Quelles raisons invoquait il? Il importe de bien les spécifier au début de ce procès. Tout d'abord la conscience délicate du prince est troublée, après dix mois et plus de mariage, parce qu'il a eu autrefois commerce avec une parente de la reine; en second lieu, parce qu'il l'a épousée bien que son mari, le comte de Comminges, fût encore vivant. Or nous savons ce qu'il faut penser de l'union de Marie de Montpellier avec Bernard VI; quant à l'empêchement d'affinité, contracté par le roi à cause de ses rapports avec une parente de la reine, nous verrons plus tard, dans la note historique à la sentence d'Innocent III sur ce mariage (voir N° 190), ce qu'il faut en penser. Ce fait n'a jamais été prouvé.

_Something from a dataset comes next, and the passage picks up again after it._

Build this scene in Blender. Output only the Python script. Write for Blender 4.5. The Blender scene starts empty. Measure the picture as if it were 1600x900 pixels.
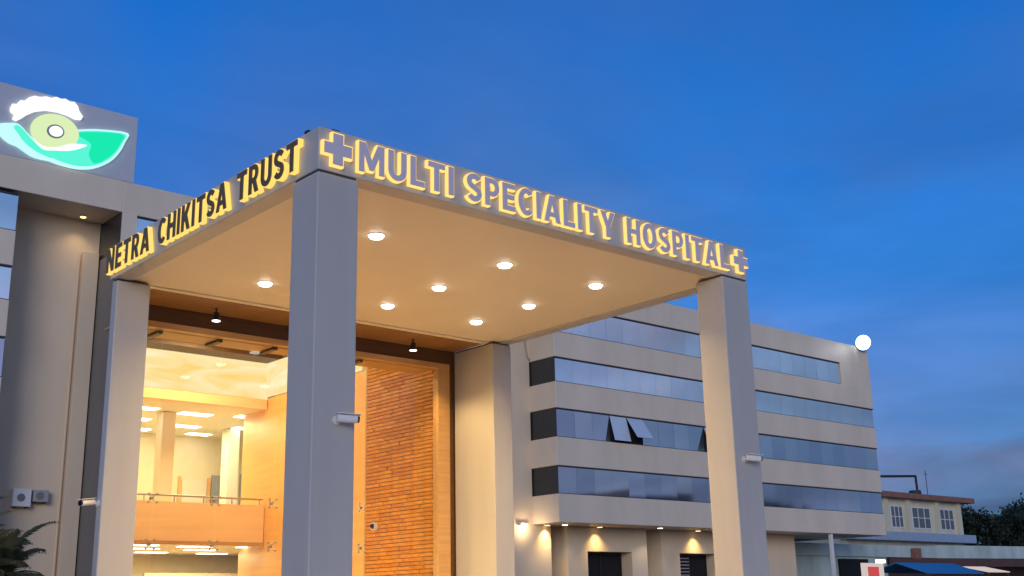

Que Pierre ait été un fervent défenseur de l'orthodoxie; que pour ce motif Innocent III ait eu pour lui des égards, cela est exact; que, recevant une pareille demande, le Pape y ait fait droit, tout cela est dans l'ordre, et il ne pouvait faire autrement. Mais Innocent III, malgré tous les services que pouvait rendre à la cause catholique le roi d'Aragon, ne pouvait faire fléchir pour lui la sévérité du dogme catholique. Plus tard nous verrons, racontées par Innocent III, toutes les phases de ce procès; mais l'exemple de cette pauvre femme, réduite à la misère, héritière d'un grand nom, fille des empereurs de Constantinople que les croisés venaient de renverser, dénoncée à Rome par un mari volage comme usurpatrice des biens de son frère, nous montre quels efforts les Papes durent faire pour obliger les puissants du jour à respecter la sainteté de la foi conjugale, et les difficultés souvent inextricables qui surgissaient sans cesse, et qu'ils n'ont résolues parfois qu'après la mort des intéressés, comme le mariage de Guillem VIII avec Agnès de Castille, la maràtre de Marie de Montpellier.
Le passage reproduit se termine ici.